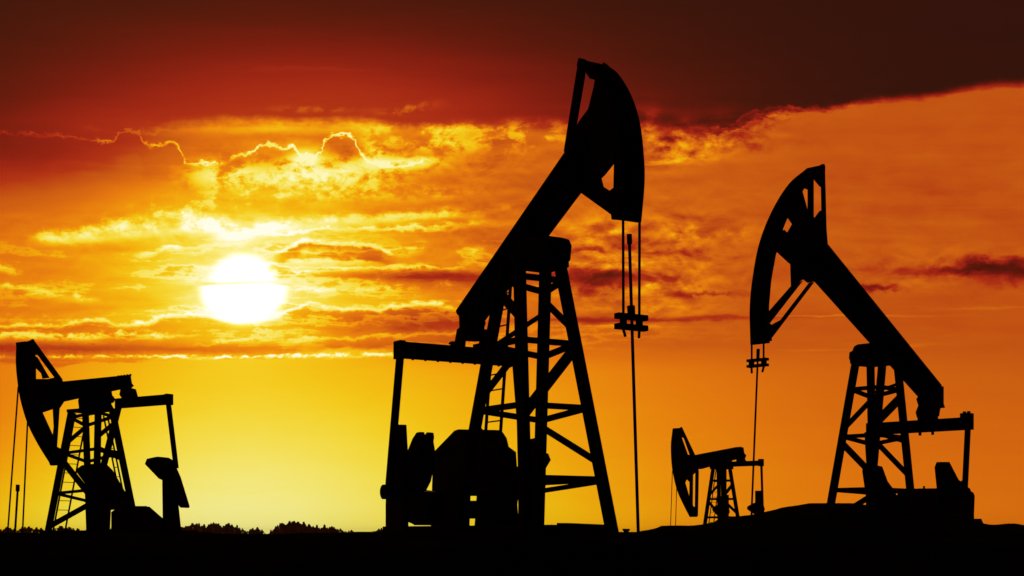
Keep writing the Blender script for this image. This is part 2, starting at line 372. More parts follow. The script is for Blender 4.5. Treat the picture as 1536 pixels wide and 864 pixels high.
o = tag(fb.build('concrete_block', CONC), 'stepped concrete block behind the mound, below the right pumpjack\'s counterweight', 'block'); o.location = fr.P; o.rotation_euler = (0, 0, fr.rz)

# ================================================================== 3. the pumpjack at the left
fr = Frame(-1, 140, 39.6, 55, 801)
root = tag(empty('pumpjack', fr.P, fr.rz), 'pumpjack at the left edge with its beam nearly level and horse head lowered', 'pumpjack', PG)
zt = (801 - 618) * fr.m
tw = Tower(fr, root, zt, dict(L=105, R=167, N=149, F=130), dict(L=70, R=205, N=145, F=136), .135)
for py in (626, 680, 740): tw.ring('L', py, .08, .08, .2)
tw.diag('L', 667, 'F', 640, .1); tw.diag('L', 690, 'F', 740, .14); tw.diag('L', 790, 'F', 757, .13); tw.diag('N', 655, 'R', 634, .1); tw.diag('N', 672, 'R', 688, .12)
tw.ladder(fr, root, (79, 800), (113, 620), -.75, .40, 13, (-1, 0, 0))
tw.ladder(fr, root, (187, 750), (161, 622), .55, .40, 9, (-.4, -.9, 0))
sad = MB().prism(fr.xz([(126, 618), (124, 600), (128, 588), (160, 584), (162, 596), (160, 606), (166, 618)], 0), -.2, .2).build('saddle_bearing', DARK, root)
MB().tube(fr.L(143, 601, -.34), fr.L(143, 601, -.34) + Vector((0, .7, 0)), .11).build('bearing_shaft', DARK, sad)
i_beam(fr, 'walking_beam', ((195, 562), (76, 574)), ((181, 583), (88, 603)), .3, root, 1, -1)
for k in range(5):
    p = fr.L(178 + k * 4.4, 566.3 - k * .55, 0); MB().tube(p, p + Vector((0, 0, .06)), .03, n=8).build('bolt', DARK, root)
ARC = [(24.4, 513.6), (23.6, 545), (26.8, 578.5), (31.5, 604), (41.3, 635.6), (57, 667), (76.7, 698.6)]
hh, _ = arc_plate(fr, root, ARC, .2, .12)
slab(fr, 'web_plate', [(27, 515), (45, 511), (52, 533), (53, 553), (53, 568.5), (72, 568.5), (83, 566), (93, 571), (97, 600), (89, 612), (78, 614), (63, 619), (78, 652), (84, 670), (92, 674), (96, 668), (97, 692), (84, 694), (76, 696), (60, 667), (45, 635), (35, 604), (30, 578), (27, 545)], 0, .07, hh)
slab(fr, 'rear_post', [(47, 512), (49, 508.5), (52, 513), (93.5, 570), (86, 571), (57, 532), (46, 534)], 0, .06, hh)
slab(fr, 'brace_plate', [(50, 533), (56, 536), (74, 567), (64, 568), (62, 560), (54, 552)], 0, .03, hh)
slab(fr, 'top_bar', [(25, 514), (29, 516), (46, 510.5), (49, 508.5), (53, 520), (50, 535), (27, 535)], 0, .08, hh)
slab(fr, 'lower_strut', [(79.5, 612), (89, 612), (85, 672), (78, 668), (81, 640)], 0, .04, hh)
slab(fr, 'end_plate', [(72, 680), (94, 676), (94, 693), (83, 694.5), (77, 698)], 0, .12, hh)
for sg, (a, b) in ((-1, ((27.5, 580), (11, 806))), (1, ((41.5, 630), (33.5, 806)))):
    MB().tube(fr.L(*a, sg * .2), fr.L(*b, sg * .2), .022, n=8).build('bridle_rope', ROPE, root)
rd = MB().tube(fr.L(26.5, 735, 0), fr.L(22, 808, 0), .03, n=10).build('polished_rod', DARK, root)
MB().tube(fr.L(26.7, 727, 0), fr.L(26.4, 737, 0), .052).build('rod_cap', DARK, rd)
tb = MB().prism(fr.xz([(195, 562), (197, 575), (200, 579), (196, 582), (203, 584), (206, 595), (204, 599), (184, 598), (180, 592), (182, 580)], 0), -.03, .03).build('tail_bearing', DARK, root)
e1 = fr.L(255, 599, 1.16); e0 = fr.L(142, 613, -1.1); e0.x = e1.x; e0.z = e1.z
eq = MB().bar(e0, e1, .2, .28).build('equalizer', STEEL, root)
MB().bar(e1 + Vector((0, .01, .0)), e1 + Vector((0, -.1, .0)), .23, .31).build('end_cap', STEEL, eq)
pin1 = fr.L(264, 700, 1.16)
MB().bar(e1 + Vector((0, -.07, -.1)), pin1, .11, .1, up=(0, 1, 0), ext=.05).build('pitman_arm', STEEL, root)
pin0 = fr.L(145, 740, -1.12)
MB().bar(e0 + Vector((0, .05, -.1)), pin0, .15, .12, up=(0, 1, 0), ext=.05).build('pitman_arm', STEEL, root)
cr = slab(fr, 'crank', [(137, 706), (163, 700), (165, 760), (163, 803), (137, 803), (134, 740)], -1.0, .1, root)
slab(fr, 'counterweight', [(117, 709), (117, 703), (124, 698), (134, 696), (157, 695), (168, 706), (191, 746), (195, 758), (180, 764), (166, 765), (140, 760), (137, 742), (130, 727)], -.9, .1, cr)
cr = slab(fr, 'crank', [(245, 716), (262, 700), (266, 757), (271, 803), (246, 803), (245.5, 760)], 1.0, .1, root)
slab(fr, 'counterweight', [(219, 696), (222, 688), (236, 685), (251, 686.5), (259, 691), (262, 706), (250, 722), (240, 718)], .92, .1, cr)
slab(fr, 'pitman_foot', [(256, 690), (263, 700), (270, 716), (283.5, 760), (282, 762), (272, 761.5), (262, 750)], 1.12, .07, cr)
gb = slab(fr, 'gearbox', [(172, 768), (182, 762), (201, 760), (219, 760), (243, 781), (248, 803), (172, 803)], .1, .3, root, DARK)
slab(fr, 'belt_guard', [(170, 766), (182, 760), (201, 759), (219, 759), (243, 780), (243, 803), (174, 803), (171, 795)], .4, .05, gb)
bf = MB()
for yy in (-.5, .5): bf.box((-1.0, yy, .0), 4.6, .22, .2)
bf.build('base_frame', STEEL, root)
fb = MB().prism(fr.xz([(262, 798.5), (317, 798.5), (321, 816), (262, 816)], 1.3), .8, 1.3)
o = tag(fb.build('concrete_block', CONC), 'flat concrete block beside the left pumpjack\'s raised counterweight', 'block'); o.location = fr.P; o.rotation_euler = (0, 0, fr.rz)

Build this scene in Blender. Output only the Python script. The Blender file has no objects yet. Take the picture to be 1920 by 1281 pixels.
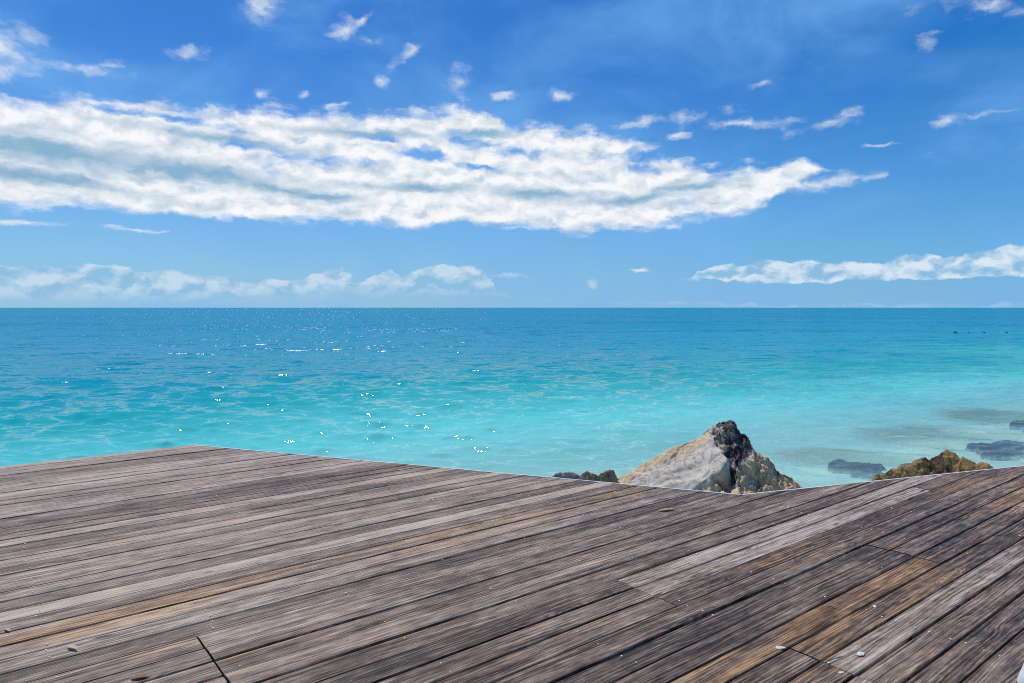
import bpy, bmesh, math, random
import numpy as np
from mathutils import Vector, noise as mn

random.seed(7)
rng = np.random.default_rng(11)
sc = bpy.context.scene
COL = sc.collection

# ------------------------------------------------------------------ camera
FP = 1300.0                      # focal length in pixels of the 1920 px photo
PITCH = math.atan(63.5 / FP)     # looking slightly down
CAM_Z = 1.6                      # eye height over the deck (deck top is z = 0)
WATER = -1.0
SUN_EL, SUN_AZ = math.radians(63), math.radians(-33)

cam = bpy.data.cameras.new('camera')
cam.sensor_width = 36.0
cam.lens = 36.0 * FP / 1920.0
cam.clip_start, cam.clip_end = 0.05, 90000
camo = bpy.data.objects.new('camera', cam)
COL.objects.link(camo)
camo.location = (0, 0, CAM_Z)
camo.rotation_euler = (math.radians(90) - PITCH, 0, 0)
sc.camera = camo


def ray(px, py):
    a, b = (px - 960) / FP, (640.5 - py) / FP
    c, s = math.cos(PITCH), math.sin(PITCH)
    return Vector((a, c + b * s, b * c - s))


def at(px, py, z=0.0):
    r = ray(px, py)
    return Vector((0, 0, CAM_Z)) + r * ((z - CAM_Z) / r.z)


def at_dist(px, py, dist):
    """point seen at a pixel, at a ground distance dist from the eye"""
    r = ray(px, py)
    return Vector((0, 0, CAM_Z)) + r * (dist / math.hypot(r.x, r.y))


def ae(px, py):
    r = ray(px, py).normalized()
    return math.atan2(r.x, r.y), math.asin(r.z)


# ------------------------------------------------------------------ render settings
vs = sc.view_settings
sc.display_settings.display_device = 'sRGB'
vs.view_transform = 'Standard'
vs.look = 'None'
vs.exposure = 0.0
vs.gamma = 1.0
sc.render.engine = 'CYCLES'
sc.cycles.use_denoising = False
sc.cycles.filter_width = 1.05
sc.cycles.max_bounces = 6
sc.cycles.transparent_max_bounces = 8
sc.cycles.sample_clamp_indirect = 4.0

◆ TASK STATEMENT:
Go through the records and pull out each line that includes the word "Blender".

◆ SOLUTION:
Keep writing the Blender script for this image. This is part 2, starting at line 372. More parts follow. The script is for Blender 4.5. Treat the picture as 1536 pixels wide and 864 pixels high.
Build this scene in Blender. Output only the Python script. The Blender file has no objects yet. Take the picture to be 1920 by 1281 pixels.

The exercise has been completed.